As the statute requires the paragraphs both of the finding and of the proposed finding to be numbered, a motion to correct by adding certain paragraphs of the proposed finding, or by striking out certain paragraphs of the finding of the judge, should refer to such paragraphs by number, without repeating the language of the paragraphs, unless it becomes necessary to do so when only a part of a paragraph is referred to. Such repetition of a part of the language of a paragraph ought not often to be required, since each paragraph should contain “ as nearly as may be, a separate allegation.”

One of the defendant’s reasons of appeal is as follows: “ The court erred in refusing to find as set forth in paragraphs 13 and 11 of the defendant’s request for a finding, to wit, in refusing to find as follows.” Then follows the language of these paragraphs including the six or seven pages of evidence before referred to, and the full benefit of which the defendant has already received by Exhibit B, certified by the court at the defendant’s request and made a part of the record.

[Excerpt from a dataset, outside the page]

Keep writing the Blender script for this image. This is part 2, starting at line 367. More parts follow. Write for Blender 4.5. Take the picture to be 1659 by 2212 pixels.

*640When a party appeals from any finding of fact, or refusal to find any fact as requested, he should, under § 10 of the Act of 1897, assign as reasons of appeal the exceptions which under § 9 he has annexed to his motion to correct the finding, without repeating in his reasons of appeal the language of the paragraphs which it is desired to have added to or stricken from the finding. Section 9 provides a form of exception, in which the paragraphs of the finding or request for finding are referred to by number. The assignment of such exceptions or reasons of appeal should be made in the same manner; that is, the appellant should assign as a reason of appeal the finding of the court as stated in paragraph No. of the finding, or the refusal of the court to find as requested in paragraph No. of the appellant’s request for a finding.

There is no error.

In this opinion the other judges concurred.